Nelson v. Freeland

349 N.C. 615, 507 S.E.2d 882 (1998)



The highest degree of care a landowner owes is the duty of reasonable care toward those entrants classified as invitees. Specifically, a landowner owes an invitee a duty to use ordinary care to keep his property reasonably safe and to warn of hidden perils or unsafe conditions that could be discovered by reasonable inspection and supervision. A landowner's duty toward a licensee, on the other hand, is significantly less stringent. The duty of care owed to a licensee by an owner or possessor of land ordinarily is to refrain from doing the licensee willful injury and from wantonly and recklessly exposing him to danger. Thus, a licensee enters another's premises at his own risk and enjoys the license subject to its concomitant perils. 


The landowner requested that the injured person pick him up at his house for a business meeting that the two were attending, and the injured person tripped over a stick that the landowner had inadvertently left lying on his porch. The injured person filed a negligence action for damages against the landowner and his wife for the injuries that he sustained in the fall. The trial court granted summary judgment for the landowner and his wife, and the Court of Appeals (North Carolina) affirmed. The injured person appealed to the Supreme Court of North Carolina.


Can a landowner's act of leaving a stick on his porch constitute negligence entitling the injured party to damages?

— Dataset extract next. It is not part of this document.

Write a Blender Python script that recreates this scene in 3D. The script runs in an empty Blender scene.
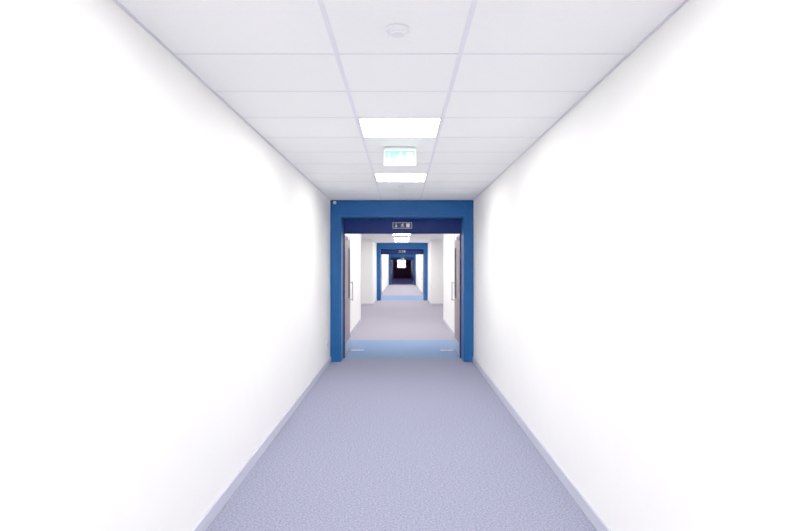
import bpy, bmesh, math
from mathutils import Vector, Matrix

sc = bpy.context.scene
sc.view_settings.view_transform = 'Standard'
sc.view_settings.look = 'None'
sc.view_settings.exposure = 0.08
sc.view_settings.gamma = 1.4

def lin(c):
    return tuple(((v/255)/12.92 if v/255 <= 0.04045 else ((v/255+0.055)/1.055)**2.4) for v in c)

def mat(name, rgb, rough=0.6, metal=0.0, noise=None, bump=0.0, scale=200, emit=None, spec=0.5, trans=0.0, stretch=None):
    m = bpy.data.materials.new(name); m.use_nodes = True
    nt = m.node_tree; b = nt.nodes['Principled BSDF']
    c = lin(rgb)
    b.inputs['Base Color'].default_value = (*c, 1)
    b.inputs['Roughness'].default_value = rough
    b.inputs['Metallic'].default_value = metal
    b.inputs['Specular IOR Level'].default_value = spec
    b.inputs['Transmission Weight'].default_value = trans
    tc = nt.nodes.new('ShaderNodeTexCoord')
    if noise is not None or bump:
        n = nt.nodes.new('ShaderNodeTexNoise'); n.inputs['Scale'].default_value = scale
        n.inputs['Detail'].default_value = 4; n.inputs['Roughness'].default_value = 0.75
        src = tc.outputs['Object']
        if stretch:
            mp = nt.nodes.new('ShaderNodeMapping'); mp.inputs['Scale'].default_value = stretch
            nt.links.new(src, mp.inputs['Vector']); src = mp.outputs['Vector']
        nt.links.new(src, n.inputs['Vector'])
        if noise is not None:
            r = nt.nodes.new('ShaderNodeValToRGB')
            r.color_ramp.elements[0].position = 0.36
            r.color_ramp.elements[1].position = 0.64
            r.color_ramp.elements[0].color = (*lin(noise), 1)
            r.color_ramp.elements[1].color = (*c, 1)
            nt.links.new(n.outputs['Fac'], r.inputs['Fac'])
            nt.links.new(r.outputs['Color'], b.inputs['Base Color'])
        if bump:
            bp = nt.nodes.new('ShaderNodeBump'); bp.inputs['Strength'].default_value = bump
            bp.inputs['Distance'].default_value = 0.004
            nt.links.new(n.outputs['Fac'], bp.inputs['Height'])
            nt.links.new(bp.outputs['Normal'], b.inputs['Normal'])
    if emit:
        b.inputs['Emission Color'].default_value = (*lin(emit[0]), 1)
        b.inputs['Emission Strength'].default_value = emit[1]
    return m

M = {}
M['wall'] = mat('wall_paint', (239,239,236), 0.5, noise=(238,237,235), scale=3, spec=0.25)
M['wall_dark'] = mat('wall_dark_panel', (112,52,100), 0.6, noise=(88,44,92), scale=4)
M['tile'] = mat('ceiling_tile', (247,247,246), 0.8, noise=(242,242,242), bump=0.06, scale=120)
M['tbar'] = mat('ceiling_grid', (226,225,235), 0.4)
M['edge'] = mat('ceiling_edge_trim', (208,208,218), 0.5)
M['carpet'] = mat('carpet_lavender', (145,147,171), 0.95, noise=(90,93,119), bump=0.3, scale=85, spec=0.1, stretch=(0.8,1.2,1))
M['carpet_mid'] = mat('carpet_grey', (158,152,165), 0.95, noise=(118,113,130), bump=0.3, scale=85, spec=0.1)
M['carpet_blue'] = mat('carpet_blue', (112,138,178), 0.95, noise=(92,120,164), bump=0.3, scale=85, spec=0.1)
M['carpet_dark'] = mat('carpet_dark', (60,68,150), 0.9, noise=(44,50,124), scale=90)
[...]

The case was remanded to the appellate court for further remand to the trial court. The Court held that the state law at the time of the accident was that the standard of care that a landowner owed to persons entering upon his land depended upon the entrant's status as to whether the entrant was a licensee, invitee, or trespasser. The court held that the injured person was entitled to a trial at which the jury was to have been instructed under the new rule adopted by the court. The court adopted a new rule in premises-liability cases, requiring a standard of reasonable care toward all lawful visitors and eliminating the distinction between licensees and invitees. The court retained a separate classification for trespassers. The court found that the new rule was to have been applied retroactively.